Certainly the Redskin game plan indicated the coaches' confidence in their offensive line. It is an axiom in the NFL that it is far more difficult for a young lineman to master pass blocking than run blocking. Yet, the Redskins kept throwing today, 49 times in all, one short of the team record.

"We felt our kids could handle it," Bugel said. "They probably are better run blockers right now, but we felt Dallas was so strong against the run our best chance to win would be to throw."

The Redskins obviously would have had a better chance if Joe Theismann hadn't been intercepted four times. At times, Theismann seemed to rush his throws, and Bugel was asked if he had the same impression.

"Well, it looked from the sideline like if he'd stood in there maybe a fraction of a second longer . . ." he said, not finishing the sentence. "But I can't second-guess Joe from where I'm standing. I don't know what he sees. We did think the protection was good enough to keep throwing the football."

Said Theismann: "I felt our offensive line was super. They passed the test 100 percent."

They also showed more than a bit of feist against the Cowboys. May and White also had quite a bit to say to each other during and after the game, particularly when May knocked White down when White tried to block him on a Cowboy interception return in the third quarter.

"I just saw him coming after me out of the corner of my eye," May said. "Yeah, I got him pretty good, and I guess Randy White doesn't like to get blocked. He got a little angry. Yeah, he came over after the game, too, but wasn't saying anything nice. That's all I want to say about it, but he was definitely not happy."

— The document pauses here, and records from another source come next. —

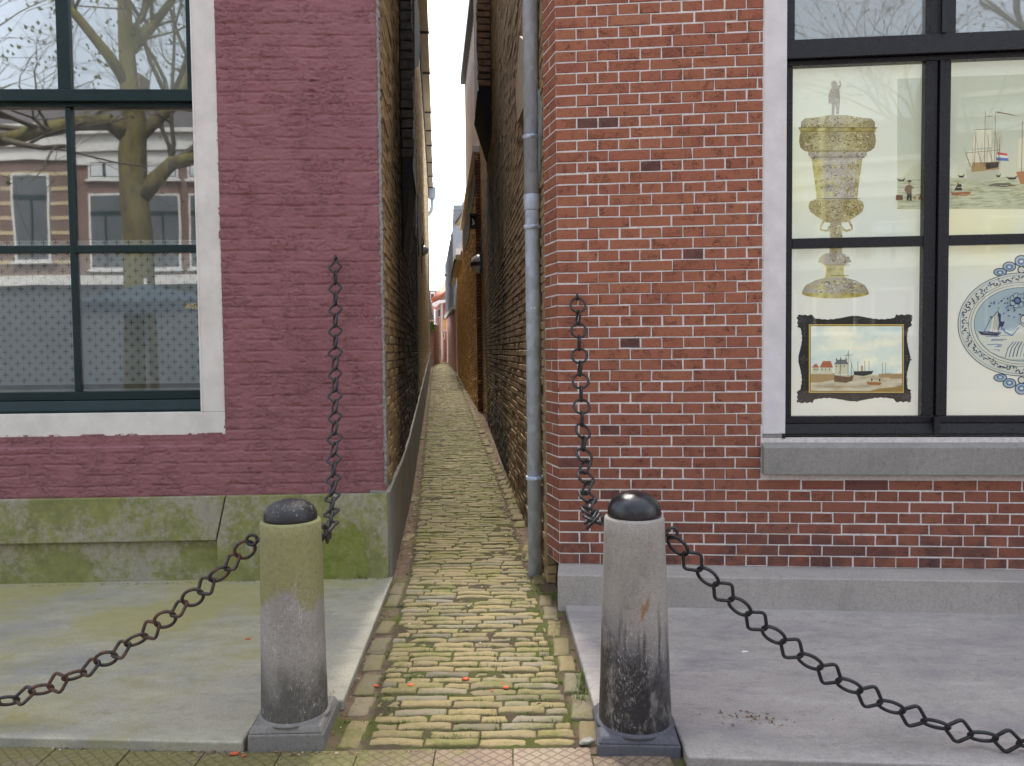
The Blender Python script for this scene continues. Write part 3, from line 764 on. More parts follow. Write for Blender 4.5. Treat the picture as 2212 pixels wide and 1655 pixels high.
# frosted film with crosses
FROST = simple('frosted_film', (.56, .64, .69), .7, .06, 2, .0); CROSS = simple('cross_print', (.018, .03, .03), .9, .1, 5, 0)
fz0, fz1 = LF.ZZ(300, 829, -.108), LF.ZZ(300, 519, -.108)
for k, (a, b) in enumerate(spans):
    p = MB(); p.box(LF, a-.004, b+.004, fz0, fz1, -.1085, -.1075, FROST)
    dx, dz = .0695, .0333
    c0 = LF.S(300+10, 700, -.108) % dx
    r = 0; z = fz1-.012
    while z > fz0+.004:
        s = a-.1; s = math.floor(s/dx)*dx+c0+(dx/2 if r % 2 else 0)
        while s < b+.02:
            if s > a+.016 and s < b-.016:
                p.box(LF, s-.0155, s+.0155, z-.003, z+.003, -.1072, -.1068, CROSS); p.box(LF, s-.003, s+.003, z-.0155, z+.0155, -.1066, -.1062, CROSS)
            s += dx
        z -= dz; r += 1
    p.build('frosted_film', winL)
mb = MB(); mb.box(LF, sFi, sEnd-.12, gbL-.01, gbL+.012, -.125, -.112, CREAM); mb.build('glazing_bead', winL)
mb = MB(); mb.box(LF, sFi-.05, sEnd, rbm-.01, zWT+.1, -.19, -.18, BLIND); mb.build('blind', winL)
mb = MB(); mb.box(LF, sFo-.2, sEnd+.4, zFo-.3, zWT+.2, -2.2, -2.1, RUBBER); mb.box(LF, sFo-.2, sFo-.12, zFo-.3, zWT+.2, -2.09, -.31, RUBBER)
mb.box(LF, sEnd+.3, sEnd+.4, zFo-.3, zWT+.2, -2.09, -.31, RUBBER); mb.box(LF, sFo-.11, sEnd+.29, zFo-.3, zFo-.2, -2.09, -.31, RUBBER)
mb.box(LF, sFo-.2, sEnd+.4, zWT+.2, zWT+.3, -2.2, -.31, RUBBER); mb.build('interior', pur)
# alley side wall of the purple house
topL = 7.4
mb = MB()
f0, l0 = wall_frame(LA[0], LA[1], 'L'); f1, l1 = wall_frame(LA[1], LA[2], 'L')
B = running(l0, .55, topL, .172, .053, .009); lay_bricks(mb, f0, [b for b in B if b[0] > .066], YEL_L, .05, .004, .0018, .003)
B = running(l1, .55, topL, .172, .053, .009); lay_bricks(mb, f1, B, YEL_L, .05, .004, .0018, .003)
mb.box(f0, .03, l0, .3, topL, -.3, -.006, MORT_L); mb.box(f1, 0, l1, .3, topL, -.3, -.006, MORT_L)
# rough lime edge where the paint stops
EDGE = simple('lime_edge', (.27, .255, .235), .95, .35, 60, .8, 120, bdist=.01)
zz = np.linspace(.62, topL, 420)
for i in range(len(zz)-1):
    w = .040+.014*(fbm(np.array([zz[i]*14.]), np.array([1.]), 4)[0]-.5)*2
    mb.box(f0, .003, w+.012, zz[i], zz[i+1], -.05, -.001+R.uniform(-.004, .003), EDGE)
mb.build('side_wall', pur)
# rendered skirting along the alley
mb = MB()
def skirt(fr, a, b, h0_, h1_, th):
    P = fr.pts([a, b, b, a], [floor_z(4.4)-.1, floor_z(4.4)-.1, floor_z(4.4)-.1, floor_z(4.4)-.1], [th, th, -.1, -.1]); 
    Q = fr.pts([a, b, b, a], [h0_, h1_, h1_+.012, h0_+.012], [th-.006, th-.006, -.1, -.1])
    mb.hull8(np.vstack([P, Q]), CEMENT)
tops = [(0, .585), (1.2, .60), (l0, .655)]
for (a, ha), (b, hb) in zip(tops[:-1], tops[1:]): skirt(f0, a-(.012 if a == 0 else 0), b, ha, hb, .022)
xs_ = np.linspace(0, l1, 10)
for a, b in zip(xs_[:-1], xs_[1:]): skirt(f1, a, b, .655+a*.034, .655+b*.034, .022)
mb.build('skirting', pur, .008)
# ================================================================== GROUND
GRND = simple('street_asphalt', (.16, .15, .14), .9, .15, 3, .3, 120)
mb = MB(); mb.add([(-150, -150, -.06), (150, -150, -.06), (150, 2.4, -.06), (-150, 2.4, -.06)], [(0, 1, 2, 3)], GRND)
mb.add([(-150, 2.4, -.06), (150, 2.4, -.06), (150, 180, -.06), (-150, 180, -.06)], [(0, 1, 2, 3)], GRND)
structure(mb.build('ground'))
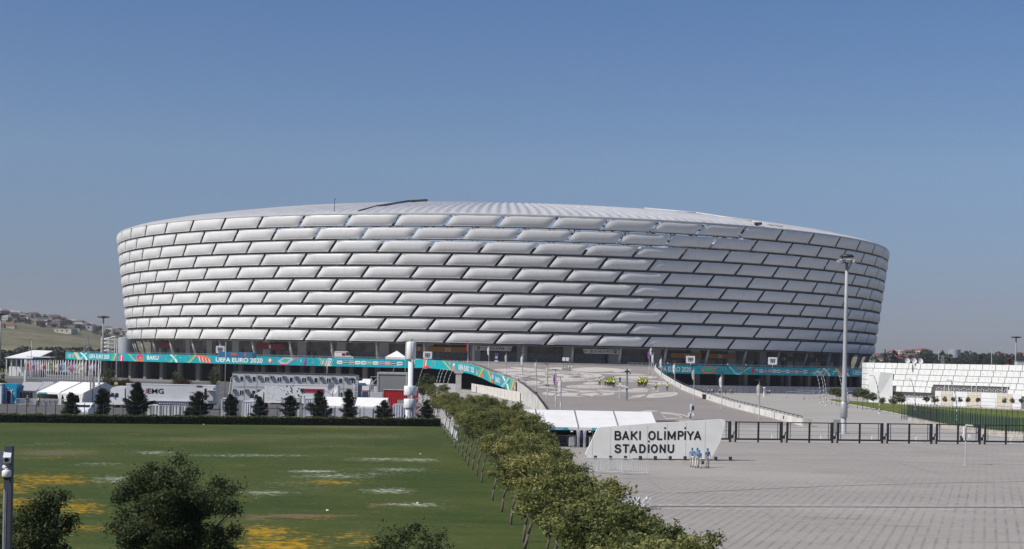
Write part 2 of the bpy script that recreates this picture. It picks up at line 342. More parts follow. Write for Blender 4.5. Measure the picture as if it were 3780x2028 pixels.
def cushion_mb(k, th0=0.0, mbx=None, nu=14, nv=9):
    mb = mbx or MB(); z1 = ROWZ[k]; z0 = z1-ROWH[k]; vs = []
    for j in range(nv+1):
        v = .5-.5*math.cos(math.pi*j/nv)
        for i in range(nu+1):
            u = .5-.5*math.cos(math.pi*i/nu); u = .35*u+.65*(i/nu) if 1 < i < nu-1 else u
            th = th0+((u-.5)*(1-.058)+.155*(v-.5))*DT; z = z0+ROWH[k]*v
            b = .42*prof(u,9,1)*prof(v,2.6,1); vs.append(SL(th, RF(z)+b, z))
    w = nu+1
    mb.add(vs, [(j*w+i, j*w+i+1, (j+1)*w+i+1, (j+1)*w+i) for j in range(nv) for i in range(nu)], 0, True)
    # back skin and aluminium clamp rails
    bk = []
    for v in (0,1):
        for u in (0,.5,1): th = th0+((u-.5)*(1-.058)+.155*(v-.5))*DT; z = z0+ROWH[k]*v; bk.append(SL(th, RF(z)-.12, z))
    mb.add(bk, [(3,4,1,0),(4,5,2,1)], 0)
    for v in (0,1):
        q = []
        for u in (0,.5,1):
            th = th0+((u-.5)*(1-.055)+.155*(v-.5))*DT; z = z0+ROWH[k]*v
            q += [SL(th, RF(z)-.15, z-.06), SL(th, RF(z)+.16, z-.06), SL(th, RF(z)+.16, z+.06), SL(th, RF(z)-.15, z+.06)]
        fs = []
        for s in (0,4): fs += [(s+1,s+5,s+6,s+2),(s+2,s+6,s+7,s+3),(s+0,s+4,s+5,s+1)]
        mb.add(q, fs, 1)
    return mb
cm = [cushion_mb(k).mesh("cushion_panel", [cush, frm]) for k in range(10)]
rest = MB()
for k in range(10):
    for i in range(NP):
        th = (i+.5+k/3)*DT; t = (th+math.pi)%(2*math.pi)-math.pi
        if abs(t) < 5.02*DT:
            o = bpy.data.objects.new("cushion_panel", cm[k]); COL.objects.link(o); o.parent = stad; o.rotation_euler = (0,0,th)
        else: cushion_mb(k, t, rest, 8 if abs(t) < 1.75 else 4, 7 if abs(t) < 1.75 else 4)
tag(rest.build("cushion_panels", [cush, frm], stad), kind="stuff")
# roof: scalloped ring rising to a compression ring
NS = 59*5; mb = MB(); rad = [(161.6,56.6),(158,57.5),(150,59.3),(138,61.4),(124,63.6),(112,65.0),(108.8,65.3)]
for j, (r, z) in enumerate(rad):
    for i in range(NS*4):
        ph = (i%4)/4; b = .75*math.sin(math.pi*ph)*(1 if 0 < j < 6 else .3); mb.v.append(SL(2*math.pi*i/(NS*4), r, z+b))
m4 = NS*4
for j in range(len(rad)-1):
    for i in range(m4): mb.f.append((j*m4+i, j*m4+(i+1)%m4, (j+1)*m4+(i+1)%m4, (j+1)*m4+i)); mb.m.append(0); mb.sm.append((i%4) not in (0,3) or True)
roofm = M("roof_membrane", (.46,.46,.475), .45, .06, .2)
roof = mb.build("roof", roofm, stad)
mb = MB(); mb2 = MB()
for i in range(118):
    a, b = i*DT/2, (i+1)*DT/2
    mb.tube(SL(a,108.8,65.25), SL(b,108.8,65.25), .42, .42, 5); mb2.tube(SL(a,161.9,56.5), SL(b,161.9,56.5), .3, .3, 5)
mb.build("compression_ring", steelw, roof); mb2.build("rim_beam", steelw, roof)
# radial roof trusses and the lattice behind the cushions
mb = MB()
for i in range(NP):
    a = (i+.5)*DT; f = abs((a+math.pi)%(2*math.pi)-math.pi) < 1.7
    lo = [SL(a,156,50),SL(a,140,55),SL(a,124,59),SL(a,109,63)]; hi = [SL(a,160,55.6),SL(a,148,59),SL(a,132,62),SL(a,116,64)]
    mb.path(lo, .28, 5); mb.path(hi, .22, 5)
    for q in range(4): mb.tube(lo[q], hi[q], .14, .14, 4)
    for q in range(3): mb.tube(lo[q], hi[q+1], .14, .14, 4); mb.tube(hi[q],lo[q+1],.14,.14,4)
mb.build("roof_truss", darkm, roof)
truss = M("facade_truss_steel", (.20,.195,.19), .5, .1)
mb = MB()
for k in range(10):
    zt = ROWZ[k]+.1; zb = zt-4.27
    for i in range(NP*2):
        a = i*DT/2; b = a+DT/2
        if abs((a+math.pi)%(2*math.pi)-math.pi) > 1.75: continue
        mb.tube(SL(a,RF(zb)-3.4,zb), SL(b,RF(zt)-3.4,zt), .13, .13, 4); mb.tube(SL(b,RF(zb)-3.4,zb), SL(a,RF(zt)-3.4,zt), .13, .13, 4)
        mb.tube(SL(a,RF(zb)-.3,zb+.5), SL(a,RF(zb)-3.4,zb+.5), .12, .12, 4)
        mb.tube(SL(a,RF(zb)-.45,zb+.45), SL(b,RF(zb)-.45,zb+.45), .16, .16, 4)
mb.build("facade_lattice", truss, stad)
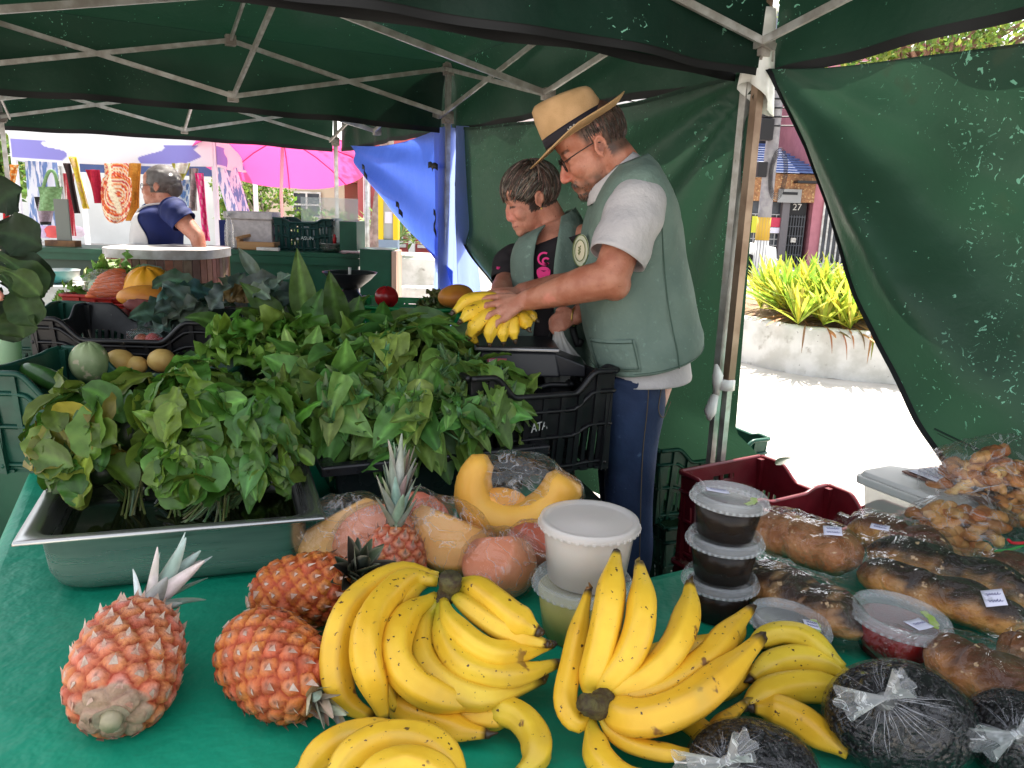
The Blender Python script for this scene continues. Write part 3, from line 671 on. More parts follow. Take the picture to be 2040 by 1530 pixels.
for i in range(34):
    x = r.uniform(310, 455); q = Y(x, r.uniform(570, 640), r.uniform(3.1, 3.4)); 
    leaf(mb, q, V((r.uniform(-.6, .9), r.uniform(-.6, .1), r.uniform(-.1, .8))), V((r.uniform(-.5, .5), -.7, .8)), r.uniform(.12, .19), r.uniform(.08, .12), 'lobed', r.uniform(.5, 1.1), r.uniform(.2, .6), .14, vary(r.choice([(.05, .085, .05), (.035, .065, .035), (.10, .15, .10)]), r, .3), 2.6, 9, 6, seed=i)
mb.part('leaves', m_kale, t)
# ================================================================ crates of the vegetable stall
crate('dark green crate on the left with a courgette and melon in it', (-1.10, 2.15, .745), .02, .60, .36, .285, m_crg, .28, .02, slotrows=(), group='crates on the vegetable stall', handle=False)
crate('black crate at the left holding passion fruit, under another black crate', (-1.27, 2.56, .74), .015, .62, .34, .225, m_crb, .42, .2, slotrows=((.1, .5),), group='crates on the vegetable stall')
crate('upper black crate holding a punnet of red fruit', (-1.285, 2.64, .95), .03, .60, .36, .15, m_crb, .45, .3, slotrows=((.15, .4),), group='crates on the vegetable stall')
crate('green crate of sweet potatoes behind the black crates', (-1.58, 3.02, .80), .02, .66, .36, .25, m_crg, .22, .05, slotrows=((.3, .42), (.62, .72)), group='crates on the vegetable stall')
crate('small red crate of lettuce and squash', (-1.70, 3.50, .92), .02, .56, .36, .145, m_crred, .05, .05, slotrows=((.12, .62),), group='crates on the vegetable stall')
crate('bright green crate of peppers behind the leafy greens', (-.40, 3.1, .97), .03, .46, .32, .14, m_crlg, .03, .05, slotrows=((.1, .6),), group='crates on the vegetable stall')
MB().box((-.40, 3.1, .855), (.5, .36, .225)).thing('support_box', m_crb, 'plain dark box under the bright green crate', 'box', bev=.006)
def fruit(name, label, cat, c, r, M=None, mat=None, fn=None, col=None, nu=28, nv=18, group=None):
    mb = MB(); mb.ell(c, r, M, nu, nv, 0, col, fn); return mb.thing(name, mat, label, cat, group)
m_melon = pm('melon_skin', (.36, .42, .22), .5, (.22, .32, .13), 9, bump=.15, bscale=30, spots=((.6, .52, .34), 26, .58, .66))
m_yel = pm('yellow_fruit', (.62, .42, .13), .5, (.5, .28, .08), 12, spots=((.2, .12, .04), 60, .72, .76))
m_squash = pm('yellow_squash', (.68, .33, .02), .42, (.6, .22, .015), 5, bump=.1, spots=[((.05, .12, .02), 3, .66, .74)])
m_orange = pm('orange_papaya', (.64, .26, .03), .45, (.50, .16, .03), 6, bump=.06, spots=[((.2, .13, .03), 24, .68, .75)])
m_sweet = pm('sweet_potato', (.23, .065, .055), .7, (.15, .04, .04), 14, bump=.4, bscale=30, spots=((.3, .18, .12), 20, .62, .7))
m_cour = pm('courgette_skin', (.035, .11, .02), .3, (.022, .07, .014), 30, bump=.05, stretch=(1, 1, .3))
m_carrot = pm('carrot', (.62, .14, .04), .5, (.5, .09, .03), 10, bump=.2, bscale=40)
ribf = lambda d: 1+.035*math.cos(9*math.atan2(d.y, d.x))
fruit('melon', 'pale netted round melon in the front crate', 'melon', Y(178, 722, 2.32), (.056, .056, .064), None, m_melon, ribf)
for (px, py, rr), lb in zip(((238, 722, .045), (272, 728, .032), (322, 718, .04)), ('biggest yellow passion fruit, right of the melon', 'small yellow passion fruit between two others', 'yellow passion fruit nearest the tall leaves')):
    fruit('passion_fruit', lb, 'passion fruit', Y(px, py, 2.42), (rr*1.1, rr, rr*.95), None, m_yel, lambda d: 1+.03*nz(d, 2), group='passion fruit in the crate')
mb = MB(); pts = bez([Y(42, 733, 2.12), Y(75, 745, 2.1), Y(110, 762, 2.08), Y(150, 790, 2.06)], 14)
mb.tube(pts, [.006, .018, .023, .025, .026, .027, .028, .029, .029, .029, .028, .026, .022, .016, .006], 12, rfun=lambda a, u: 1+.03*math.cos(5*a)); mb.thing('courgette', m_cour, 'shiny green courgette lying at the left of the front crate', 'courgette')
fruit('squash', 'ribbed yellow squash standing on the orange one', 'squash', Y(298, 572, 3.3), (.105, .095, .10), rot('X', .25), m_squash, lambda d: (1+.06*math.cos(8*math.atan2(d.y, d.x)))*(1-.12*max(0, d.z)))
fruit('papaya', 'orange-yellow papaya lying under the yellow squash', 'papaya', Y(293, 592, 3.2), (.125, .08, .05), None, m_orange, lambda d: 1+.02*nz(d, 3))
for (px, py, a), lb in zip(((205, 620, (.05, .03, .026)), (300, 615, (.095, .04, .034)), (245, 628, (.035, .03, .025))), ('stubby sweet potato at the left of the green crate', 'long reddish sweet potato in the green crate', 'small sweet potato between the two others')):
    fruit('sweet_potato', lb, 'sweet potato', Y(px, py, 2.95), a, rot('Z', .3)@rot('Y', .2), m_sweet, lambda d: 1+.18*nz(d, 2.2, 3), group='sweet potatoes in the green crate')
r = random.Random(51); bag = thing('carrot_bag', 'clear bag of carrots beside the yellow squash', 'bag', Y(215, 600, 3.35)); 
for i in range(7):
    a = Y(170+i*4, 590-6*i, 3.3); b = Y(268-i*3, 588-8*i, 3.34); mb = MB(); mb.tube(bez([a, a.lerp(b, .5)+V((0, 0, .006)), b], 6), [.006, .012, .015, .017, .018, .016, .008], 8); mb.part('carrot', m_carrot, bag)
m_film = film('clear_bag_film'); m_filmw = film('wrinkled_film', .06, .9, wscale=14, milky=.14)
mb = MB(); mb.ell(Y(216, 566, 3.3), (.115, .05, .065), None, 20, 12, fn=lambda d: 1+.08*nz(d, 3)); mb.part('bag_film', m_filmw, bag)
frilly('loose-leaf lettuce at the far left of the red crate', Y(170, 592, 3.55), (.09, .08, .06), 26, 52, LT, (.07, .11), group='lettuces in the red crate')
frilly('large pale lettuce standing highest in the red crate', Y(240, 560, 3.7), (.10, .09, .07), 30, 53, [(.26, .38, .09), (.18, .31, .06)], (.09, .14), group='lettuces in the red crate')
fruit('chayote', 'pale green chayote in front of the lettuces', 'chayote', Y(205, 575, 3.42), (.06, .05, .05), None, pm('chayote_skin', (.30, .40, .24), .45, (.22, .32, .16), 8), lambda d: 1+.05*math.cos(5*math.atan2(d.y, d.x)))
# punnet of red fruit
p = Y(298, 680, 2.62); t = thing('fruit_punnet', 'clear punnet of red and yellow fruit in the upper black crate', 'punnet', p-V((0, 0, .05)))
for i, (dx, dz, c) in enumerate(((-.028, 0, (.5, .12, .05)), (.012, .004, (.45, .05, .04)), (.038, -.01, (.3, .02, .03)), (-.005, -.03, (.55, .3, .08)))):
    MB().ell(p+V((dx, 0, dz)), .026, nu=14, nv=8).part('fruit', pm('punnet_fruit_%d' % i, c, .35, tuple(x*.6 for x in c), 20), t)
MB().box(p, (.13, .08, .085)).part('punnet_box', m_film, t, bev=.01)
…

Redskin rookie guard Russ Grimm, who played against White most of the day, said he was generally satisfied with his play against the all-pro.

"The first couple of plays I was kinda shaky," Grimm said. "I had watched the guy on film so much, but it's still not the same. He was a lot quicker than I expected, but it got down to the point where we had a real battle out there. I thought I did all right.

"All of us were really looking forward to the game. You heard so much about our line during the preseason, and for a lineman it was a chance of a lifetime. Really, how many times do people actually watch the offensive line? So we all went out there trying to prove something. We didn't do a real great job, but we weren't too shabby, either.

"Basically, we're satisfied. No, wait a minute. Let's just say we're happy, not satisfied. There's still a whole lot of things we have to improve."